I walked through row after row of crosses, with a few David stars here and there, and an occasional nurse amongst the privates and sergeants, and in the perfect calm of the place could not help but reflect on the fact that these people came here almost a century ago, across an Ocean and far away from their homes, to fight in the name of freedom (or at least for the freedom of their allies of the day), and to be slaughtered in the meat grinder and destroyer of illusions that WWI ended up being. France, helped by the British and the Americans, "won" that war against Germany, but, having lost almost one and a half million young men (for a population of less than 40 million), and seen vast areas of its territory irremediably destroyed, lost for good the will to fight another such war. It would take Germany yet another war, and yet more horrors, to learn the same lesson as the bitterness of defeat allowed it to forget the slaughter of its own youth and to try to dance with death once more.
It is hard to overstate the extent to which WWI annihilated the fighting will of the French. Whole villages were so utterly destroyed that they have never been inhabited since then (see for instance this site (in French) about the 9 villages destroyed during the Verdun battle); in many parts of Northeastern France it is still not uncommon nowadays to find bombs and ammunition in the countryside or on construction sites, and every single village in France has its "monument aux morts" with name after name (often identical) of the sons dead during the war. Europe invented the industrial age, and pushed that logic to making death industrial as well, and while the Holocaust is its own kind of evil with the willful destruction of the Jews as a race, WWI already saw death on an industrial scale, and every European country tasted the bitter fruits of its own creation. That taste still lingers in the area I was.

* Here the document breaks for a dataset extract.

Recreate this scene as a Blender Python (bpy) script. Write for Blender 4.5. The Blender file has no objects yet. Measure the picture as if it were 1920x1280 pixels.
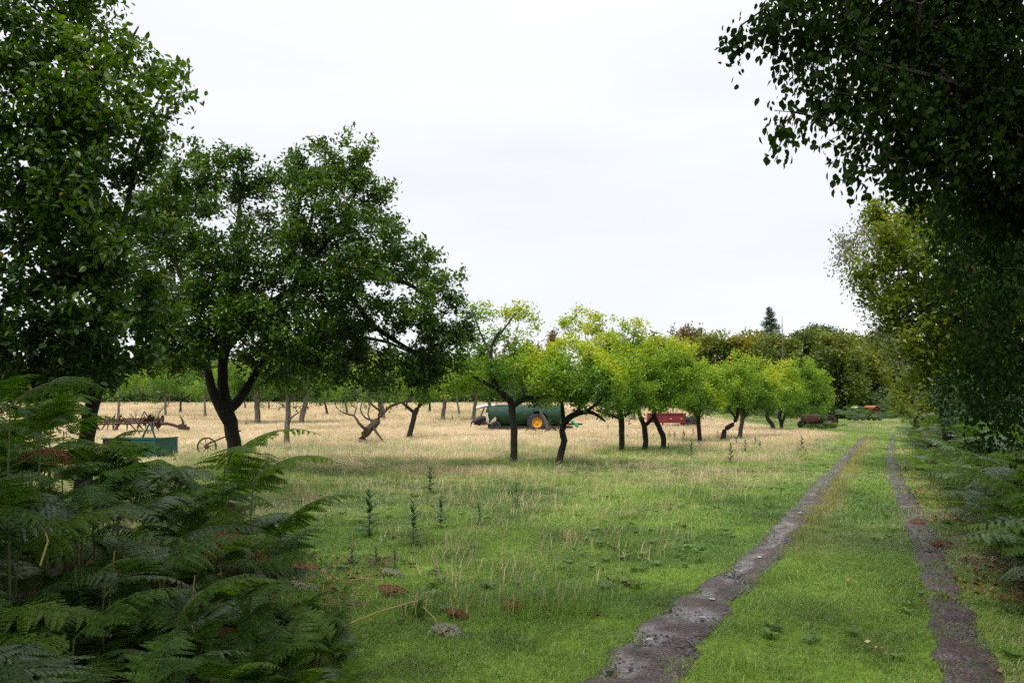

But at least, we learnt something out of that grand scale disaster. After World War II, greater men decided that enough was enough, and they decided to make peace "for real", by making it hard logistically to actually go to an industrial war - by pooling coal and steel between the country. The EU was built from that initial foundation: peace, and the pooling of sovereignty in strategic sectors of the economy; it was always a political project, and it was also always a technocratic and slightly stealthy one, but it worked, and it still works, in preventing conflicts - or even the desire for conflicts.

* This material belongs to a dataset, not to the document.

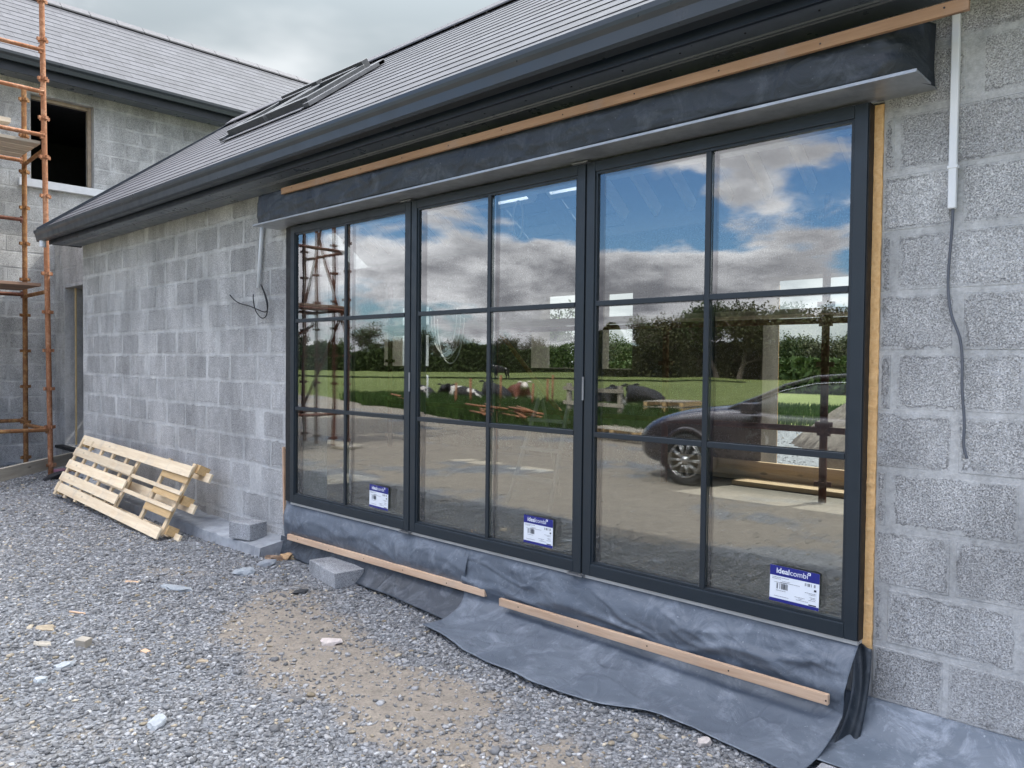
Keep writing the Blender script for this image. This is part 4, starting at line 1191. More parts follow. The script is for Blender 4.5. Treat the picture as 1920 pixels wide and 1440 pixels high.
def stones(name, x, y, size, color, zfun, sink=.25):
    n = len(x); r = rng
    A = r.random(n) * 2 * np.pi; tx = (r.random(n) - .5) * .7; ty = (r.random(n) - .5) * .7
    sx = size * (.75 + .7 * r.random(n)); sy = size * (.55 + .5 * r.random(n)); sz = size * (.28 + .38 * r.random(n))
    z = zfun(x, y) + sz * (1 - sink) * .55
    tid = r.integers(0, len(TPL), n); T = np.stack(TPL)[tid]           # n,12,3
    P = T * np.stack([sx, sy, sz], 1)[:, None, :]
    ca, sa = np.cos(A), np.sin(A)
    # tilt about x then y (small), then turn
    cx, sx_ = np.cos(tx), np.sin(tx); cy, sy_ = np.cos(ty), np.sin(ty)
    px, py, pz = P[..., 0], P[..., 1], P[..., 2]
    py, pz = py * cx[:, None] - pz * sx_[:, None], py * sx_[:, None] + pz * cx[:, None]
    px, pz = px * cy[:, None] + pz * sy_[:, None], -px * sy_[:, None] + pz * cy[:, None]
    qx = px * ca[:, None] - py * sa[:, None] + x[:, None]; qy = px * sa[:, None] + py * ca[:, None] + y[:, None]; qz = pz + z[:, None]
    V = np.stack([qx, qy, qz], -1).reshape(-1, 3)
    Fq = (RF[None] + (np.arange(n) * 12)[:, None, None]).reshape(-1, 3)
    me = bpy.data.meshes.new(name)
    me.vertices.add(len(V)); me.vertices.foreach_set('co', V.astype(np.float32).ravel())
    me.loops.add(Fq.size); me.loops.foreach_set('vertex_index', Fq.astype(np.int32).ravel())
    me.polygons.add(len(Fq)); me.polygons.foreach_set('loop_start', np.arange(0, Fq.size, 3, dtype=np.int32))
    me.update(calc_edges=True)
    cc = np.repeat(np.concatenate([color, np.ones((n, 1))], 1), 12, 0).astype(np.float32)
    me.color_attributes.new('tint', 'FLOAT_COLOR', 'POINT').data.foreach_set('color', cc.ravel())
    me.materials.append(GRAVM)
    o = bpy.data.objects.new(name, me); COL.objects.link(o); return o
def stone_colors(n, tan=.06):
    g = .135 + .235 * rng.random(n) ** 1.3 + .17 * (rng.random(n) > .91)
    c = np.stack([g * .99, g * 1.0, g * 1.0], 1)
    w = rng.random(n) < tan
    c[w] = np.stack([g[w] * 1.2 + .05, g[w] * 1.08 + .03, g[w] * .88], 1)
    return c
def sample(n, x0, x1, y0, y1, keep):
    x = x0 + (x1 - x0) * rng.random(n); y = y0 + (y1 - y0) * rng.random(n)
    k = rng.random(n) < keep(x, y); return x[k], y[k]
def edge_arr(x): return np.interp(x, [-3.35, -3.1, -2.4, -1.75, -1.1, -.9], [2.83, 2.74, 2.655, 2.77, 2.72, 2.7])
def clear(x, y):
    ok = ~((y > WY - .04)) & ~((x > -9.9) & (x < -5.45) & (y > WY - .27)) & ~((x > -3.2) & (y > edge_arr(x) + .05)) & ~((x > -5.4) & (x <= -3.2) & (y > WY - .14)) & ~(x < HX)
    ok &= ~((x > -12.7) & (x < -10.1) & (y > LY))
    return ok
AX, AY, AS = [], [], []
# near: small chippings everywhere in front of the doors
def dens(x, y):
    s = np.sqrt(x * x + y * y); return s
x, y = sample(110000, -7.6, -.2, .75, 3.15, lambda x, y: clear(x, y) * (1 - .84 * dirt(x, y)) * np.clip(1.25 - np.sqrt(x * x + y * y) * .09, .2, 1)); AX.append(x); AY.append(y); AS.append(.0045 + .0125 * rng.random(len(x)) ** 2.6)
x, y = sample(26000, -13, -6.5, .6, 3.6, lambda x, y: clear(x, y) * (1 - .85 * dirt(x, y))); AX.append(x); AY.append(y); AS.append(.007 + .013 * rng.random(len(x)) ** 1.8)
x, y = sample(3600, -12, -.2, .6, 3.1, lambda x, y: clear(x, y) * (1 - .75 * dirt(x, y))); AX.append(x); AY.append(y); AS.append(.014 + .014 * rng.random(len(x)) ** 2)
x, y = sample(60000, -15, 3, -6.8, .8, lambda x, y: (1 - .92 * dirt(x, y)) * ~((x < HX) & (y > HY0))); AX.append(x); AY.append(y); AS.append(.006 + .013 * rng.random(len(x)) ** 2.5)
x, y = sample(9000, -12, 3, 7.7, 18, lambda x, y: np.ones_like(x)); AX.append(x); AY.append(y); AS.append(.012 + .02 * rng.random(len(x)) ** 2)
AX = np.concatenate(AX); AY = np.concatenate(AY); AS = np.concatenate(AS)
o = stones('gravel', AX, AY, AS, stone_colors(len(AX)), yard_z)
tagit(o, 'loose grey crushed stone covering the yard', 'gravel', kind='stuff')

# ---- single bigger stones and scraps that the photo shows
def one_rock(px, py, size, color, name, label, cat, flat=.5, z=0.0, seed=1, aniso=(1.2, .9)):
    r = random.Random(seed); bm = bmesh.new(); bmesh.ops.create_icosphere(bm, subdivisions=2, radius=1)
    for v in bm.verts:
        n = mnoise.noise(v.co * 1.3 + Vector((seed, 0, 0))) * .55 + mnoise.noise(v.co * 3 + Vector((0, seed, 0))) * .22
        v.co *= 1 + n; v.co.x *= size * aniso[0]; v.co.y *= size * aniso[1]; v.co.z = max(min(v.co.z, .62), -.55) * size * flat
    me = bpy.data.meshes.new(name); bm.to_mesh(me); bm.free(); me.materials.append(simple('stone_tone_%d' % seed, color, .9, 0, .2, 40, .003))
    o = bpy.data.objects.new(name, me); COL.objects.link(o)
    p = at_z(px, py, z); o.location = (p.x, p.y, z + size * flat * .45 + float(ground_z(p.x, p.y))); o.rotation_euler = (r.uniform(-.2, .2), r.uniform(-.2, .2), r.uniform(0, 6))
    return tagit(o, label, cat)
one_rock(1319, 1396, .026, (.55, .50, .46), 'stone', 'pale pinkish stone on the gravel before the membrane under the right door', 'stone', .9, 0, 1)
one_rock(1694, 1402, .036, (.30, .31, .31), 'mortar_lump', 'grey mortar lump lying on the membrane by the right block wall', 'mortar lump', .7, .06, 2)
one_rock(563, 1112, .055, (.03, .033, .036), 'plastic_scrap', 'small flat black scrap on the gravel in front of the loose block', 'scrap', .25, 0, 3)
one_rock(295, 1358, .040, (.42, .45, .47), 'stone', 'large pale grey stone low in the left foreground gravel', 'stone', .6, 0, 4)
one_rock(120, 1250, .045, (.40, .43, .45), 'stone', 'pale flat grey stone left of the small wooden cube', 'stone', .4, 0, 5)
one_rock(75, 1278, .032, (.50, .54, .56), 'stone', 'very pale grey stone near the left edge of the gravel', 'stone', .8, 0, 6)
one_rock(85, 1181, .045, (.40, .33, .23), 'stone', 'flat tan stone, the farther of two near the wooden cube', 'stone', .3, 0, 7)
one_rock(80, 1208, .038, (.44, .40, .33), 'stone', 'cream flat stone just left of the wooden cube', 'stone', .35, 0, 8)
one_rock(378, 1243, .026, (.38, .31, .22), 'stone', 'tan stone in the middle of the foreground gravel', 'stone', .5, 0, 9)
one_rock(330, 1106, .065, (.30, .33, .35), 'stone', 'long flat grey slab of stone in front of the pallet', 'stone', .3, 0, 10, (1.6, .7))
one_rock(458, 1078, .06, (.32, .35, .37), 'stone', 'rounded grey stone on the gravel before the footing', 'stone', .6, 0, 12)
one_rock(500, 1062, .055, (.28, .30, .32), 'stone', 'dark grey stone close to the footing corner left of the membrane', 'stone', .6, 0, 13)
one_rock(620, 1208, .042, (.55, .49, .45), 'paper_scrap', 'crumpled pale paper scrap on the trodden earth patch', 'paper scrap', .55, 0, 14, (1.4, .9))
one_rock(515, 1052, .05, (.34, .23, .15), 'stone', 'orange brown stone at the left end of the membrane', 'stone', .7, 0, 15)
one_rock(538, 1048, .05, (.50, .32, .17), 'stone', 'tan broken stone under the left end of the lower batten', 'stone', .7, 0, 16)
one_rock(555, 1046, .045, (.46, .36, .22), 'stone', 'small cream stone beside the loose concrete block', 'stone', .6, 0, 17)
def loose_box(name, px, py, dims, rot, mat, label, cat, z=0, lift=0, bev=.004):
    p = at_z(px, py, z); o = MB().box(-dims[0] / 2, dims[0] / 2, -dims[1] / 2, dims[1] / 2, 0, dims[2]).build(name, mat, None, bev)
    o.location = (p.x, p.y, z + lift + float(ground_z(p.x, p.y)) * .5); o.rotation_euler = rot if isinstance(rot, tuple) else (0, 0, rot)
    return tagit(o, label, cat)
loose_box('wood_offcut', 157, 1212, (.062, .05, .045), (0.1, .05, .5), WOOD_G, 'small square wooden offcut on the left foreground gravel', 'wood offcut')
loose_box('wood_chip', 273, 1224, (.05, .03, .012), (0.1, .05, .2), WOOD_P, 'thin wooden chip right of the wooden cube', 'wood chip')
loose_box('wood_chip', 248, 1093, (.09, .03, .01), (0.05, .1, .9), WOOD_P, 'thin pale wooden chip in front of the pallet', 'wood chip')
loose_box('wood_chip', 148, 1150, (.12, .012, .01), (0.05, .1, .7), WOOD_P, 'long thin sliver of wood on the left gravel', 'wood chip')
def rough_block(name, px, py, dims, rz, label, z=0.0, lift=0):
    o = loose_box(name, px, py, dims, rz, block_material('loose_' + name + str(px), base=(.42, .43, .44), smear=0.0), label, 'block', z, lift, .006)
    o.data.color_attributes.new('tint', 'FLOAT_COLOR', 'POINT').data.foreach_set('color', [.7, .5, 0, 1] * len(o.data.vertices))
    l = o.data.uv_layers.new(name='edge'); l.data.foreach_set('uv', [.2, .2] * len(o.data.loops))
    return o
rough_block('concrete_block', 630, 1086, (.44, .215, .105), R(-10), 'whole concrete block lying flat on the gravel before the left batten', 0, .0)
rough_block('concrete_block', 465, 1008, (.25, .17, .13), R(12), 'broken half concrete block resting on the footing by the wall', .09, 0)
rough_block('concrete_block', 150, 893, (.3, .12, .05), R(25), 'flat piece of concrete block lying behind the left end of the pallet', 0, .0)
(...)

President Mitterrand and Chancellor Kohl holding hands in Verdun, in front ofthe monument to the war dead of both sides (close to 500,000 altogether), 22 September 1984.
While these days are not very positive for Europe, as abundantly discussed in other posts, one can hope that all the current bickering is possible precisely because war has been made so remote that it is not necessary to fear that it might be the end game again.
This brings me back to those US soldiers. They bravely came and fought, and many died, and while it is hard to say which side was "right" in that war, there was no doubting their own dedication to fighting for freedom - even the freedom of others.
But I cannot help being struck by the words I quoted at the top of that post and which are the most visible message of the monument in that cemetery:
THESE ENDURED ALL AND GAVE ALL THAT HONOR AND JUSTICE MIGHT PREVAIL AND THAT THE WORLD MIGHT ENJOY FREEDOM AND INHERIT PEACE.
Might. Not "prevailed", "enjoyed" and "inherited". Might prevail. Might enjoy. Might inherit.
Honor, justice, freedom and peace are never a given. Dead soldiers, while sometimes a necessity, are never sufficient in themselves to guarantee these goals. So when you expand soldiers, you'd better make damn sure it actually brings about honor, justice, freedom and peace, and not just death, destruction and tragedy.